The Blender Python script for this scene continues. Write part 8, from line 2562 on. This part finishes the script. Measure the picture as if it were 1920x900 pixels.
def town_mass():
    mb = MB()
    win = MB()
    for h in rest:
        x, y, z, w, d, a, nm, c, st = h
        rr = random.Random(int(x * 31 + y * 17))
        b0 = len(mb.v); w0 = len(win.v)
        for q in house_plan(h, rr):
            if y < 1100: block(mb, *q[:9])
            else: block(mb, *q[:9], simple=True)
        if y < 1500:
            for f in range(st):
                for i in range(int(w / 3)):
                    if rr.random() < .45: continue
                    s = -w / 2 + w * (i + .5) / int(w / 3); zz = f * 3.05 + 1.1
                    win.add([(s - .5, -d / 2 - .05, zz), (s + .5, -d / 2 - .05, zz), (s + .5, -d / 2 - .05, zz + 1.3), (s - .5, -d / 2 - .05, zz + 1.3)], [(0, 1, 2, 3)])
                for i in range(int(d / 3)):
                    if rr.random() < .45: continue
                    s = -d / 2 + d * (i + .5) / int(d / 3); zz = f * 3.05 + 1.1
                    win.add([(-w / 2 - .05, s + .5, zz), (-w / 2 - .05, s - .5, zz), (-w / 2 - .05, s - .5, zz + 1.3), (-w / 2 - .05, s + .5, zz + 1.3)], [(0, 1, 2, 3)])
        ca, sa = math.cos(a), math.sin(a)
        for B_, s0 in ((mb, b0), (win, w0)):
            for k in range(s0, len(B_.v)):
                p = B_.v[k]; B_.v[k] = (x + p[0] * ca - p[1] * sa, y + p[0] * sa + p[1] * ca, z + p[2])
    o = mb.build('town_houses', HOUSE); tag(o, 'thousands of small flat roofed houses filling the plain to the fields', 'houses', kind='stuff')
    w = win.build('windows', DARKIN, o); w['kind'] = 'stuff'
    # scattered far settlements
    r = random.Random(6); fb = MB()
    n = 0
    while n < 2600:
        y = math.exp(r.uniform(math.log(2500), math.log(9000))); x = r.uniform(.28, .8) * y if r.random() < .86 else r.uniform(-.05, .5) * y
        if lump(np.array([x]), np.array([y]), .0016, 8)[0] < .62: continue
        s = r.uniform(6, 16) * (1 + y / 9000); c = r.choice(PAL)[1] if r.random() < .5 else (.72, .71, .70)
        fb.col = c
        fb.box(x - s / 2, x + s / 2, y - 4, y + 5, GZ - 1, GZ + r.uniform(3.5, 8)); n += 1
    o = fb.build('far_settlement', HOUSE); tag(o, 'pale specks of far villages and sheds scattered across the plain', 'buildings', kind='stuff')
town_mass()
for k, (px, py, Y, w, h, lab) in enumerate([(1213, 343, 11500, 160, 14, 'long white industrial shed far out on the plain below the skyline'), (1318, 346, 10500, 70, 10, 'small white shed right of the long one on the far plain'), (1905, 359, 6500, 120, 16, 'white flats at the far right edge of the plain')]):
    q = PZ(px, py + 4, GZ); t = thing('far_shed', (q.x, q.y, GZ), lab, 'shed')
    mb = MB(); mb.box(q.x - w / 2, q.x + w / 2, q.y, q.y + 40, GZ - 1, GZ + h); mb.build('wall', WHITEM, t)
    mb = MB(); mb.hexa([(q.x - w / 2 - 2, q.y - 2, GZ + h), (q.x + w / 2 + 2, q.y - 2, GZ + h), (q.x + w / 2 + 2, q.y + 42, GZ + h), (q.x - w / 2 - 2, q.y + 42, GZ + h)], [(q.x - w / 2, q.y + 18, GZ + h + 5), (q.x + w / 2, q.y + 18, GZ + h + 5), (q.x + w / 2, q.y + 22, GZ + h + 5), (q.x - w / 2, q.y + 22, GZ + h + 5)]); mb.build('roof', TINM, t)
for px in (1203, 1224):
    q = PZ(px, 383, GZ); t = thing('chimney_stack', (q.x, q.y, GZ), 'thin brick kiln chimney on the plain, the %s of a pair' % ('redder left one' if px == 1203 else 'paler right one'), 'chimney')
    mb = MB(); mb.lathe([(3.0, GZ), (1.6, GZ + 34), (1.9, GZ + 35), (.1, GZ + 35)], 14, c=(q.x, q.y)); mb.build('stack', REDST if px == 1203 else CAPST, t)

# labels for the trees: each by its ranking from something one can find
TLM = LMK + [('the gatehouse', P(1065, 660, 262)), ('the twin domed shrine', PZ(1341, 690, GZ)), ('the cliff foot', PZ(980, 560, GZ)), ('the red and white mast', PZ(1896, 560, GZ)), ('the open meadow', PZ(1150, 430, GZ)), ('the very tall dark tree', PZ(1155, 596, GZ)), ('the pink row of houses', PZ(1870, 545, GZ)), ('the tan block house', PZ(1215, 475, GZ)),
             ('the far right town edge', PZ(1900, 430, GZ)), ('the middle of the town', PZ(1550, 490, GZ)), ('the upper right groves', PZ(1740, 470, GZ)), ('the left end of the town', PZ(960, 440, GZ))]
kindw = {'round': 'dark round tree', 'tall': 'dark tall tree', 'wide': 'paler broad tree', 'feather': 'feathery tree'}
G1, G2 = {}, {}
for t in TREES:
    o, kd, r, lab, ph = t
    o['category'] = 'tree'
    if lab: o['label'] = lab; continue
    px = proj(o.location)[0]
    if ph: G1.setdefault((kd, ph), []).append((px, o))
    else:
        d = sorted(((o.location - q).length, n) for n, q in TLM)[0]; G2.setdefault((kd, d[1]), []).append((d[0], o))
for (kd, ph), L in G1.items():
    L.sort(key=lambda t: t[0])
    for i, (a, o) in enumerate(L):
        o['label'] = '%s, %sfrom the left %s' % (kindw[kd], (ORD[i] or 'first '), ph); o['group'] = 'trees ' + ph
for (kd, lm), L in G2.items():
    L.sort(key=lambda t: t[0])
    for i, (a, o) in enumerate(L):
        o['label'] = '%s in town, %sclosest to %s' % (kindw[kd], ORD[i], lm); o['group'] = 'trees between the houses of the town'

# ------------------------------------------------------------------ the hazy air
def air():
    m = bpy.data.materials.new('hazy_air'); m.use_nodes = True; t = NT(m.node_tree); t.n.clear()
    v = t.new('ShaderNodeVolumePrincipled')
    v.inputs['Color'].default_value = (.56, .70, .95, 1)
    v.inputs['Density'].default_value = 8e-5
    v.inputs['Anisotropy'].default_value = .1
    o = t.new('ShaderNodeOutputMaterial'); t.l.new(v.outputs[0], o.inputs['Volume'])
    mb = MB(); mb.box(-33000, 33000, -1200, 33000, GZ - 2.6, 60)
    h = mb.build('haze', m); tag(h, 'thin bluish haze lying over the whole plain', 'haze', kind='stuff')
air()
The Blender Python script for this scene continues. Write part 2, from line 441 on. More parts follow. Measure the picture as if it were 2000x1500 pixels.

══════════

EXERCISE GOAL >> Repeat all of the records above exactly as they appear.

WRITTEN ANSWER >>
The Blender Python script for this scene continues. Write part 8, from line 2562 on. This part finishes the script. Measure the picture as if it were 1920x900 pixels.
def town_mass():
    mb = MB()
    win = MB()
    for h in rest:
        x, y, z, w, d, a, nm, c, st = h
        rr = random.Random(int(x * 31 + y * 17))
        b0 = len(mb.v); w0 = len(win.v)
        for q in house_plan(h, rr):
            if y < 1100: block(mb, *q[:9])
            else: block(mb, *q[:9], simple=True)
        if y < 1500:
            for f in range(st):
                for i in range(int(w / 3)):
                    if rr.random() < .45: continue
                    s = -w / 2 + w * (i + .5) / int(w / 3); zz = f * 3.05 + 1.1
                    win.add([(s - .5, -d / 2 - .05, zz), (s + .5, -d / 2 - .05, zz), (s + .5, -d / 2 - .05, zz + 1.3), (s - .5, -d / 2 - .05, zz + 1.3)], [(0, 1, 2, 3)])
                for i in range(int(d / 3)):
                    if rr.random() < .45: continue
                    s = -d / 2 + d * (i + .5) / int(d / 3); zz = f * 3.05 + 1.1
                    win.add([(-w / 2 - .05, s + .5, zz), (-w / 2 - .05, s - .5, zz), (-w / 2 - .05, s - .5, zz + 1.3), (-w / 2 - .05, s + .5, zz + 1.3)], [(0, 1, 2, 3)])
        ca, sa = math.cos(a), math.sin(a)
        for B_, s0 in ((mb, b0), (win, w0)):
            for k in range(s0, len(B_.v)):
                p = B_.v[k]; B_.v[k] = (x + p[0] * ca - p[1] * sa, y + p[0] * sa + p[1] * ca, z + p[2])
    o = mb.build('town_houses', HOUSE); tag(o, 'thousands of small flat roofed houses filling the plain to the fields', 'houses', kind='stuff')
    w = win.build('windows', DARKIN, o); w['kind'] = 'stuff'
    # scattered far settlements
    r = random.Random(6); fb = MB()
    n = 0
    while n < 2600:
        y = math.exp(r.uniform(math.log(2500), math.log(9000))); x = r.uniform(.28, .8) * y if r.random() < .86 else r.uniform(-.05, .5) * y
        if lump(np.array([x]), np.array([y]), .0016, 8)[0] < .62: continue
        s = r.uniform(6, 16) * (1 + y / 9000); c = r.choice(PAL)[1] if r.random() < .5 else (.72, .71, .70)
        fb.col = c
        fb.box(x - s / 2, x + s / 2, y - 4, y + 5, GZ - 1, GZ + r.uniform(3.5, 8)); n += 1
    o = fb.build('far_settlement', HOUSE); tag(o, 'pale specks of far villages and sheds scattered across the plain', 'buildings', kind='stuff')
town_mass()
for k, (px, py, Y, w, h, lab) in enumerate([(1213, 343, 11500, 160, 14, 'long white industrial shed far out on the plain below the skyline'), (1318, 346, 10500, 70, 10, 'small white shed right of the long one on the far plain'), (1905, 359, 6500, 120, 16, 'white flats at the far right edge of the plain')]):
    q = PZ(px, py + 4, GZ); t = thing('far_shed', (q.x, q.y, GZ), lab, 'shed')
    mb = MB(); mb.box(q.x - w / 2, q.x + w / 2, q.y, q.y + 40, GZ - 1, GZ + h); mb.build('wall', WHITEM, t)
    mb = MB(); mb.hexa([(q.x - w / 2 - 2, q.y - 2, GZ + h), (q.x + w / 2 + 2, q.y - 2, GZ + h), (q.x + w / 2 + 2, q.y + 42, GZ + h), (q.x - w / 2 - 2, q.y + 42, GZ + h)], [(q.x - w / 2, q.y + 18, GZ + h + 5), (q.x + w / 2, q.y + 18, GZ + h + 5), (q.x + w / 2, q.y + 22, GZ + h + 5), (q.x - w / 2, q.y + 22, GZ + h + 5)]); mb.build('roof', TINM, t)
for px in (1203, 1224):
    q = PZ(px, 383, GZ); t = thing('chimney_stack', (q.x, q.y, GZ), 'thin brick kiln chimney on the plain, the %s of a pair' % ('redder left one' if px == 1203 else 'paler right one'), 'chimney')
    mb = MB(); mb.lathe([(3.0, GZ), (1.6, GZ + 34), (1.9, GZ + 35), (.1, GZ + 35)], 14, c=(q.x, q.y)); mb.build('stack', REDST if px == 1203 else CAPST, t)

# labels for the trees: each by its ranking from something one can find
TLM = LMK + [('the gatehouse', P(1065, 660, 262)), ('the twin domed shrine', PZ(1341, 690, GZ)), ('the cliff foot', PZ(980, 560, GZ)), ('the red and white mast', PZ(1896, 560, GZ)), ('the open meadow', PZ(1150, 430, GZ)), ('the very tall dark tree', PZ(1155, 596, GZ)), ('the pink row of houses', PZ(1870, 545, GZ)), ('the tan block house', PZ(1215, 475, GZ)),
             ('the far right town edge', PZ(1900, 430, GZ)), ('the middle of the town', PZ(1550, 490, GZ)), ('the upper right groves', PZ(1740, 470, GZ)), ('the left end of the town', PZ(960, 440, GZ))]
kindw = {'round': 'dark round tree', 'tall': 'dark tall tree', 'wide': 'paler broad tree', 'feather': 'feathery tree'}
G1, G2 = {}, {}
for t in TREES:
    o, kd, r, lab, ph = t
    o['category'] = 'tree'
    if lab: o['label'] = lab; continue
    px = proj(o.location)[0]
    if ph: G1.setdefault((kd, ph), []).append((px, o))
    else:
        d = sorted(((o.location - q).length, n) for n, q in TLM)[0]; G2.setdefault((kd, d[1]), []).append((d[0], o))
for (kd, ph), L in G1.items():
    L.sort(key=lambda t: t[0])
    for i, (a, o) in enumerate(L):
        o['label'] = '%s, %sfrom the left %s' % (kindw[kd], (ORD[i] or 'first '), ph); o['group'] = 'trees ' + ph
for (kd, lm), L in G2.items():
    L.sort(key=lambda t: t[0])
    for i, (a, o) in enumerate(L):
        o['label'] = '%s in town, %sclosest to %s' % (kindw[kd], ORD[i], lm); o['group'] = 'trees between the houses of the town'

# ------------------------------------------------------------------ the hazy air
def air():
    m = bpy.data.materials.new('hazy_air'); m.use_nodes = True; t = NT(m.node_tree); t.n.clear()
    v = t.new('ShaderNodeVolumePrincipled')
    v.inputs['Color'].default_value = (.56, .70, .95, 1)
    v.inputs['Density'].default_value = 8e-5
    v.inputs['Anisotropy'].default_value = .1
    o = t.new('ShaderNodeOutputMaterial'); t.l.new(v.outputs[0], o.inputs['Volume'])
    mb = MB(); mb.box(-33000, 33000, -1200, 33000, GZ - 2.6, 60)
    h = mb.build('haze', m); tag(h, 'thin bluish haze lying over the whole plain', 'haze', kind='stuff')
air()
The Blender Python script for this scene continues. Write part 2, from line 441 on. More parts follow. Measure the picture as if it were 2000x1500 pixels.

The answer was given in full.